Écrire pour les autres

Pour composer, Anne Pacéo s’inspire de ses différents voyages, se laisse porter par ses émotions. « Dans la vie, il y a pas mal de rebondissements ». C’est avant tout en pensant aux musiciens avec qui elle joue que la batteuse écrit ses albums. « C’est difficile de composer dans le vide. J’entends leurs sons dans ma tête. Christophe (Panzani, au saxophone, ndlr), Tony (Paeleman, aux claviers, ndlr) et Pierre (Perchaud, à la guitare, ndlr) sont des personnes que je connais bien et qui sont en constante évolution. Tous les trois sont en quête de nouveauté. J’aime beaucoup cette envie de construire ensemble dans le temps. C’est comme une télépathie qui opère. Cela fait grandir la musique ».

Mêler trois voix

Grandir aussi avec les chanteurs. Dans Bright Shadows, Anne Pacéo mêle sa voix à celle d’une chanteuse, Ann Shirley, et un chanteur, Florent Mateo. « Ann a un timbre particulier. Elle a chanté beaucoup de soul, de gospel, de jazz. Elle a un côté caméléon et assez affirmé. Sa voix est grave alors que celle de Florent est plus aigüe et peut monter très haut. De plus, ce sont des interprètes très ouverts, capables d’improvisation ».

Confronter deux états

Des instants ensoleillés alternent avec des nuages plus sombres. Dans ce nouvel album, Bright Shadows peut être solaire et aussi mélancolique. Anne Pacéo raconte les métamorphoses, les doutes, les peurs, les colères… « C’est une prise de conscience de la vie.

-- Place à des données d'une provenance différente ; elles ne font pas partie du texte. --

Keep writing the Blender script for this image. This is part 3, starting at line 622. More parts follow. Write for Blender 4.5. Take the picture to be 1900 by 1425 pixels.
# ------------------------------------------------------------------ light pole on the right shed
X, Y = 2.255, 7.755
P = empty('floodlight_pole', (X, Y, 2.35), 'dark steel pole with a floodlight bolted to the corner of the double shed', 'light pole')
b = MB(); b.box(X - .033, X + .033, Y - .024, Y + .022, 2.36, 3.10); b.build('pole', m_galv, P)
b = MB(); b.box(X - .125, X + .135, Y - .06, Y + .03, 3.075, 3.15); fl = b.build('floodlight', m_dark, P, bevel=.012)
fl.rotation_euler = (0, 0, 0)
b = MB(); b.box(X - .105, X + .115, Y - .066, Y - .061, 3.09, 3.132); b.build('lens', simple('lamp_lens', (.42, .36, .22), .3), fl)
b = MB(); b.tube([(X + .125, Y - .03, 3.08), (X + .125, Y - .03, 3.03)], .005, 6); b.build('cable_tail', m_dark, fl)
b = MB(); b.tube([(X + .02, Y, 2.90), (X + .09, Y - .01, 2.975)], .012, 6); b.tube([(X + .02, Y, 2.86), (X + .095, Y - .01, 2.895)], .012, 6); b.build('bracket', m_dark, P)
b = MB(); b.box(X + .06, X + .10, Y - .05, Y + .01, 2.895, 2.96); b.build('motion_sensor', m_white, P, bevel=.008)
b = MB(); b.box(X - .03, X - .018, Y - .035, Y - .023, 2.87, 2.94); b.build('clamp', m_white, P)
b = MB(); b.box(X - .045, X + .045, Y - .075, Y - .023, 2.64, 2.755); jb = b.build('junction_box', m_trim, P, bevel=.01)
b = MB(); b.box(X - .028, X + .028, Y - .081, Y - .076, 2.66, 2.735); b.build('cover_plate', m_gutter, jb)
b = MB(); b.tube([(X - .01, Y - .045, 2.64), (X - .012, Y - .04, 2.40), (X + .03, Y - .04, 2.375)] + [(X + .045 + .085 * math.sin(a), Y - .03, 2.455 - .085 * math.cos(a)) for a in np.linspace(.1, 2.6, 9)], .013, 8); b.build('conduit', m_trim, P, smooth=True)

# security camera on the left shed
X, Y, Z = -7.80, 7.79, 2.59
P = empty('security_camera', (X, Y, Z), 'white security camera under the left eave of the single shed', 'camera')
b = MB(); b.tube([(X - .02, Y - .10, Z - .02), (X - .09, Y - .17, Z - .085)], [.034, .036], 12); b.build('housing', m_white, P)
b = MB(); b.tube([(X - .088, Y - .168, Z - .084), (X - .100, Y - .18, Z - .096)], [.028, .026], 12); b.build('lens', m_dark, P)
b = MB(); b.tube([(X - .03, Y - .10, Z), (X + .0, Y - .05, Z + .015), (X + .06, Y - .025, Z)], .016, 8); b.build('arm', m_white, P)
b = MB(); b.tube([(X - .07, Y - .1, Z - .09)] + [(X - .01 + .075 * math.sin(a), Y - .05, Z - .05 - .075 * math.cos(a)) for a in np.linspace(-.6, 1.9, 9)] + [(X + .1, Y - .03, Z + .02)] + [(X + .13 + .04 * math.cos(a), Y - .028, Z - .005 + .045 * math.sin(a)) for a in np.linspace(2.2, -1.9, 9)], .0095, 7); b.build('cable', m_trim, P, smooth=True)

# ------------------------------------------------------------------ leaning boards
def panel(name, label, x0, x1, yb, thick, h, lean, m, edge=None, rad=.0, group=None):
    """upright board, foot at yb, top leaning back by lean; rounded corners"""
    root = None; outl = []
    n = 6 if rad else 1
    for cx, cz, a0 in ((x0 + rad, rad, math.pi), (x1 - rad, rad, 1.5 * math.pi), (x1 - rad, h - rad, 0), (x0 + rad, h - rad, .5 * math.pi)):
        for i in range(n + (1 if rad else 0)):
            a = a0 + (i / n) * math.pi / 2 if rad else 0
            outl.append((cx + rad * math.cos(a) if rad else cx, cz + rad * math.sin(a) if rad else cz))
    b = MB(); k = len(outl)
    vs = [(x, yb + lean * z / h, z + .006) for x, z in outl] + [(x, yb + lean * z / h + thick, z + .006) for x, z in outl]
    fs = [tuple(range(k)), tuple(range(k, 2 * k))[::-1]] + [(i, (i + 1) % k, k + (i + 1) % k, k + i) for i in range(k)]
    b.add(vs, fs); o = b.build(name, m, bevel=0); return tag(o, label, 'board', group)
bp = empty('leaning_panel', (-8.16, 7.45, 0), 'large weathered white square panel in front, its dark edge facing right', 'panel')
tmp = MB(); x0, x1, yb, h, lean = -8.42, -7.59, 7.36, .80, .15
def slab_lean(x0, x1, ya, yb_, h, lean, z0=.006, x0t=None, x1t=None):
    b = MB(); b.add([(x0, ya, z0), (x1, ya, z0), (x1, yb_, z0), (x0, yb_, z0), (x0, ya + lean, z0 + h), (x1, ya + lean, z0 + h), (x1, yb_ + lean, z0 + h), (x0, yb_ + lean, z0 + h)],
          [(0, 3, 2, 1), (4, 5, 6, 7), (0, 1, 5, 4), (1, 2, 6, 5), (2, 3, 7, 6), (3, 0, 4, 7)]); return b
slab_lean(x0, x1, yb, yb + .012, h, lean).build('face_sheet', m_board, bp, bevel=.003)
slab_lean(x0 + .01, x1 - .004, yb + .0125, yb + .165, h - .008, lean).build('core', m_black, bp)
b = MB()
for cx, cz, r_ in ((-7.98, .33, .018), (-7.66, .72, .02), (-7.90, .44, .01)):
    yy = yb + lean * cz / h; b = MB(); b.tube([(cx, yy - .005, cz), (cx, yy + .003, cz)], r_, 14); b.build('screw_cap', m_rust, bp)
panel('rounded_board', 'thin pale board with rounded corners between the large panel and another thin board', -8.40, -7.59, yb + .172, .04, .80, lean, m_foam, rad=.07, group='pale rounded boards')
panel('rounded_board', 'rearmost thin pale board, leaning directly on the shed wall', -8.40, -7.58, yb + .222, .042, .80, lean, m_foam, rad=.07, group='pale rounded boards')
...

À 30 ans, on perd notre innocence de jeunesse. On prend conscience de la beauté et de laideur du monde. On découvre la perte d’un être cher. Jouer avec les contraires me plaît beaucoup. C’est la vie, c’est comme ça. J’aime bien cette phrase : la vie, c’est apprendre à danser sous la pluie. On peut vivre de belles choses. Quand les ombres apparaissent, il faut essayer de les faire les disparaître. La musique a toujours été mon échappatoire, mon refuge. Je suis contente lorsque j’écris, je répète, je joue ».

Rendre hommage à une femme

Nehanda est un des titres les plus étonnants de Bright Shadows. Anne Pacéo raconte dans une langue imaginaire l’histoire d’une médium du Zimbabwe qui s’est opposée à la colonisation de son pays et a été tuée. « Avec l’actualité, j’ai eu une grosse prise de conscience de ce qu’est être une femme aujourd’hui. J’ai cherché toutes ces femmes qui ont marqué l’histoire. Je suis tombée sur elle. Son histoire est à la fois belle et tragique. Elle s’est battue pour son pays, pour sa langue et s’est imposée à moi. Cette langue que j’ai inventée sera sa langue pour parler avec les esprits. Quand j’ai écrit, les syllabes sont arrivées comme une évidence. C’est presque magique ».

Infos pratiques

  • Jeudi 17 octobre à 20 heures au théâtre Legendre à Évreux.
  • Tarifs : de 16 à 5 €. Pour les étudiants :  carte Culture.